WHAT IS EXPECTED:
Would you return all of this data exactly, leaving nothing out?

Entries with scene source code
-------
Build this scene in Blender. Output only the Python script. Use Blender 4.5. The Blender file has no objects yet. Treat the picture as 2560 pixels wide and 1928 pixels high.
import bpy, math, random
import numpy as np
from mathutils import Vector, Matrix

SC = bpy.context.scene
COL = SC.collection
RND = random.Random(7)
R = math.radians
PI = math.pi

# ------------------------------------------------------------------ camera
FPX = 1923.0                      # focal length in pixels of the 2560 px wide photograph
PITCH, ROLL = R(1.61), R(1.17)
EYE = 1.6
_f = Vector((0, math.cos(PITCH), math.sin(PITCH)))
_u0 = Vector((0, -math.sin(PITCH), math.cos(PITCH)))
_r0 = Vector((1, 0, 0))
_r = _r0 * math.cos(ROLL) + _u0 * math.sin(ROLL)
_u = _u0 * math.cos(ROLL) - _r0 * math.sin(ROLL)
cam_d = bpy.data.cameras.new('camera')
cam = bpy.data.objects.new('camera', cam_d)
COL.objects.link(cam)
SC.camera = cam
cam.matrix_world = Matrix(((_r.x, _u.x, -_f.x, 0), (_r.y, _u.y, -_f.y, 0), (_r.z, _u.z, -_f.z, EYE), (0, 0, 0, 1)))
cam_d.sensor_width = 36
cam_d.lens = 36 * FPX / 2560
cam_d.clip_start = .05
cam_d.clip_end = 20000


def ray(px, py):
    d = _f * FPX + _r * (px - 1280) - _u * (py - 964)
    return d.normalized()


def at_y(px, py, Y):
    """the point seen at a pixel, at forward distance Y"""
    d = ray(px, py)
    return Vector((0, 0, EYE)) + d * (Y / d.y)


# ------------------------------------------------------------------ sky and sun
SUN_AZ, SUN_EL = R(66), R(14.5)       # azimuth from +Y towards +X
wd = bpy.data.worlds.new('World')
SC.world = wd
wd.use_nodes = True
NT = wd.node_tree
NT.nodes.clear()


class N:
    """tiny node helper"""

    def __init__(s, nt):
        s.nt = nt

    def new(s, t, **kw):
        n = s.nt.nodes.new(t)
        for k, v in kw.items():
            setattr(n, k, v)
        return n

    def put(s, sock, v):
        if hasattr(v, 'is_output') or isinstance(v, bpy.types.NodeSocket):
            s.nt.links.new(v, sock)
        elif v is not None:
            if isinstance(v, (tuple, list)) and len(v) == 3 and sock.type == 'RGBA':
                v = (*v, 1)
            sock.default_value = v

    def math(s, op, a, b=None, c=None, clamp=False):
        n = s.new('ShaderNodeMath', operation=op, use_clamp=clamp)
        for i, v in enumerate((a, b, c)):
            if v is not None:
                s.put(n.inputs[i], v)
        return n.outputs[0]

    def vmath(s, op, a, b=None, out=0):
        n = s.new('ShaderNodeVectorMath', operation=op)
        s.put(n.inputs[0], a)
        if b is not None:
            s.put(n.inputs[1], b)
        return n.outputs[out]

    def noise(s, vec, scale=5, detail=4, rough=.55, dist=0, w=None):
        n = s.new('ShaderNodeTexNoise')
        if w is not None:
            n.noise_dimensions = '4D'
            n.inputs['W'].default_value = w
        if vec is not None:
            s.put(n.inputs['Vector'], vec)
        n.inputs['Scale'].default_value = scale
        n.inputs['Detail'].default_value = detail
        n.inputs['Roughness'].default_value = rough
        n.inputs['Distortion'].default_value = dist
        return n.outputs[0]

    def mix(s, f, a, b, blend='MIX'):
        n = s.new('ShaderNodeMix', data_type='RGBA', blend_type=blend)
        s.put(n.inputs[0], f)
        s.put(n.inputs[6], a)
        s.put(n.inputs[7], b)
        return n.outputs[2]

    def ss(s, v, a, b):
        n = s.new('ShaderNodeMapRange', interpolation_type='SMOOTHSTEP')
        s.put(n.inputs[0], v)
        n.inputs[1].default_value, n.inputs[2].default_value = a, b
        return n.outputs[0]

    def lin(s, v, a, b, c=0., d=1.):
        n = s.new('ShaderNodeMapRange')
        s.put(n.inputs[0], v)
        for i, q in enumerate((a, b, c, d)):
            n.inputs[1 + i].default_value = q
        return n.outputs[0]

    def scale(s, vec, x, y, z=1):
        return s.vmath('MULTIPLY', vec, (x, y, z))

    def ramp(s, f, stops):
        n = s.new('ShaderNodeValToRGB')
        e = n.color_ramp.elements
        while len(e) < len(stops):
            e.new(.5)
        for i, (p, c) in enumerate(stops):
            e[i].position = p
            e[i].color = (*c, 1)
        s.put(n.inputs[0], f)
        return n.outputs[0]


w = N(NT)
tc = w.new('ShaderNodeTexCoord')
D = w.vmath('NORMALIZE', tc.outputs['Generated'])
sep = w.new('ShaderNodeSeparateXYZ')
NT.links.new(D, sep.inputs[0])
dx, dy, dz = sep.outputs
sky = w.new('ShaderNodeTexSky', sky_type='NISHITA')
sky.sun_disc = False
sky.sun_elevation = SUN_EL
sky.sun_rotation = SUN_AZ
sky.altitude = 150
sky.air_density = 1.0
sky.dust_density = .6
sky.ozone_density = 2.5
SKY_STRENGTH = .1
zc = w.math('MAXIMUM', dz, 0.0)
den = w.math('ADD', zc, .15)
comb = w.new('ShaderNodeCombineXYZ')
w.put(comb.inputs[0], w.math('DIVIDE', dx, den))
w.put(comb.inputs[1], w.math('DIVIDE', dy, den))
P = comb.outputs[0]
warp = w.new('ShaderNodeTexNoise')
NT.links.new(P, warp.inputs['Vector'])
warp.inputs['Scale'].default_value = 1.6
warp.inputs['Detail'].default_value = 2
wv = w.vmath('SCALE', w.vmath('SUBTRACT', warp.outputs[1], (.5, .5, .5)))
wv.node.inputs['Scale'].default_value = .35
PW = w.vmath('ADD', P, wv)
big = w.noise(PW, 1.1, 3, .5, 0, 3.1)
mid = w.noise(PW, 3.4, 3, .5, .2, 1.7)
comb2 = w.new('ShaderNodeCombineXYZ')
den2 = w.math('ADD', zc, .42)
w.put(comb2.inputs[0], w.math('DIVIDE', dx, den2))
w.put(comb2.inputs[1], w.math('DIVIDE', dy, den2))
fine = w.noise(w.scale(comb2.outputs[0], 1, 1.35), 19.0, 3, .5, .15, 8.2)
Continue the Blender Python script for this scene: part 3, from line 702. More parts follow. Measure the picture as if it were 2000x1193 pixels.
-------
RESPONSE FOR THIS EXERCISE:
Build this scene in Blender. Output only the Python script. Use Blender 4.5. The Blender file has no objects yet. Treat the picture as 2560 pixels wide and 1928 pixels high.
import bpy, math, random
import numpy as np
from mathutils import Vector, Matrix

SC = bpy.context.scene
COL = SC.collection
RND = random.Random(7)
R = math.radians
PI = math.pi

# ------------------------------------------------------------------ camera
FPX = 1923.0                      # focal length in pixels of the 2560 px wide photograph
PITCH, ROLL = R(1.61), R(1.17)
EYE = 1.6
_f = Vector((0, math.cos(PITCH), math.sin(PITCH)))
_u0 = Vector((0, -math.sin(PITCH), math.cos(PITCH)))
_r0 = Vector((1, 0, 0))
_r = _r0 * math.cos(ROLL) + _u0 * math.sin(ROLL)
_u = _u0 * math.cos(ROLL) - _r0 * math.sin(ROLL)
cam_d = bpy.data.cameras.new('camera')
cam = bpy.data.objects.new('camera', cam_d)
COL.objects.link(cam)
SC.camera = cam
cam.matrix_world = Matrix(((_r.x, _u.x, -_f.x, 0), (_r.y, _u.y, -_f.y, 0), (_r.z, _u.z, -_f.z, EYE), (0, 0, 0, 1)))
cam_d.sensor_width = 36
cam_d.lens = 36 * FPX / 2560
cam_d.clip_start = .05
cam_d.clip_end = 20000


def ray(px, py):
    d = _f * FPX + _r * (px - 1280) - _u * (py - 964)
    return d.normalized()


def at_y(px, py, Y):
    """the point seen at a pixel, at forward distance Y"""
    d = ray(px, py)
    return Vector((0, 0, EYE)) + d * (Y / d.y)


# ------------------------------------------------------------------ sky and sun
SUN_AZ, SUN_EL = R(66), R(14.5)       # azimuth from +Y towards +X
wd = bpy.data.worlds.new('World')
SC.world = wd
wd.use_nodes = True
NT = wd.node_tree
NT.nodes.clear()


class N:
    """tiny node helper"""

    def __init__(s, nt):
        s.nt = nt

    def new(s, t, **kw):
        n = s.nt.nodes.new(t)
        for k, v in kw.items():
            setattr(n, k, v)
        return n

    def put(s, sock, v):
        if hasattr(v, 'is_output') or isinstance(v, bpy.types.NodeSocket):
            s.nt.links.new(v, sock)
        elif v is not None:
            if isinstance(v, (tuple, list)) and len(v) == 3 and sock.type == 'RGBA':
                v = (*v, 1)
            sock.default_value = v

    def math(s, op, a, b=None, c=None, clamp=False):
        n = s.new('ShaderNodeMath', operation=op, use_clamp=clamp)
        for i, v in enumerate((a, b, c)):
            if v is not None:
                s.put(n.inputs[i], v)
        return n.outputs[0]

    def vmath(s, op, a, b=None, out=0):
        n = s.new('ShaderNodeVectorMath', operation=op)
        s.put(n.inputs[0], a)
        if b is not None:
            s.put(n.inputs[1], b)
        return n.outputs[out]

    def noise(s, vec, scale=5, detail=4, rough=.55, dist=0, w=None):
        n = s.new('ShaderNodeTexNoise')
        if w is not None:
            n.noise_dimensions = '4D'
            n.inputs['W'].default_value = w
        if vec is not None:
            s.put(n.inputs['Vector'], vec)
        n.inputs['Scale'].default_value = scale
        n.inputs['Detail'].default_value = detail
        n.inputs['Roughness'].default_value = rough
        n.inputs['Distortion'].default_value = dist
        return n.outputs[0]

    def mix(s, f, a, b, blend='MIX'):
        n = s.new('ShaderNodeMix', data_type='RGBA', blend_type=blend)
        s.put(n.inputs[0], f)
        s.put(n.inputs[6], a)
        s.put(n.inputs[7], b)
        return n.outputs[2]

    def ss(s, v, a, b):
        n = s.new('ShaderNodeMapRange', interpolation_type='SMOOTHSTEP')
        s.put(n.inputs[0], v)
        n.inputs[1].default_value, n.inputs[2].default_value = a, b
        return n.outputs[0]

    def lin(s, v, a, b, c=0., d=1.):
        n = s.new('ShaderNodeMapRange')
        s.put(n.inputs[0], v)
        for i, q in enumerate((a, b, c, d)):
            n.inputs[1 + i].default_value = q
        return n.outputs[0]

    def scale(s, vec, x, y, z=1):
        return s.vmath('MULTIPLY', vec, (x, y, z))

    def ramp(s, f, stops):
        n = s.new('ShaderNodeValToRGB')
        e = n.color_ramp.elements
        while len(e) < len(stops):
            e.new(.5)
        for i, (p, c) in enumerate(stops):
            e[i].position = p
            e[i].color = (*c, 1)
        s.put(n.inputs[0], f)
        return n.outputs[0]


w = N(NT)
tc = w.new('ShaderNodeTexCoord')
D = w.vmath('NORMALIZE', tc.outputs['Generated'])
sep = w.new('ShaderNodeSeparateXYZ')
NT.links.new(D, sep.inputs[0])
dx, dy, dz = sep.outputs
sky = w.new('ShaderNodeTexSky', sky_type='NISHITA')
sky.sun_disc = False
sky.sun_elevation = SUN_EL
sky.sun_rotation = SUN_AZ
sky.altitude = 150
sky.air_density = 1.0
sky.dust_density = .6
sky.ozone_density = 2.5
SKY_STRENGTH = .1
zc = w.math('MAXIMUM', dz, 0.0)
den = w.math('ADD', zc, .15)
comb = w.new('ShaderNodeCombineXYZ')
w.put(comb.inputs[0], w.math('DIVIDE', dx, den))
w.put(comb.inputs[1], w.math('DIVIDE', dy, den))
P = comb.outputs[0]
warp = w.new('ShaderNodeTexNoise')
NT.links.new(P, warp.inputs['Vector'])
warp.inputs['Scale'].default_value = 1.6
warp.inputs['Detail'].default_value = 2
wv = w.vmath('SCALE', w.vmath('SUBTRACT', warp.outputs[1], (.5, .5, .5)))
wv.node.inputs['Scale'].default_value = .35
PW = w.vmath('ADD', P, wv)
big = w.noise(PW, 1.1, 3, .5, 0, 3.1)
mid = w.noise(PW, 3.4, 3, .5, .2, 1.7)
comb2 = w.new('ShaderNodeCombineXYZ')
den2 = w.math('ADD', zc, .42)
w.put(comb2.inputs[0], w.math('DIVIDE', dx, den2))
w.put(comb2.inputs[1], w.math('DIVIDE', dy, den2))
fine = w.noise(w.scale(comb2.outputs[0], 1, 1.35), 19.0, 3, .5, .15, 8.2)
Continue the Blender Python script for this scene: part 3, from line 702. More parts follow. Measure the picture as if it were 2000x1193 pixels.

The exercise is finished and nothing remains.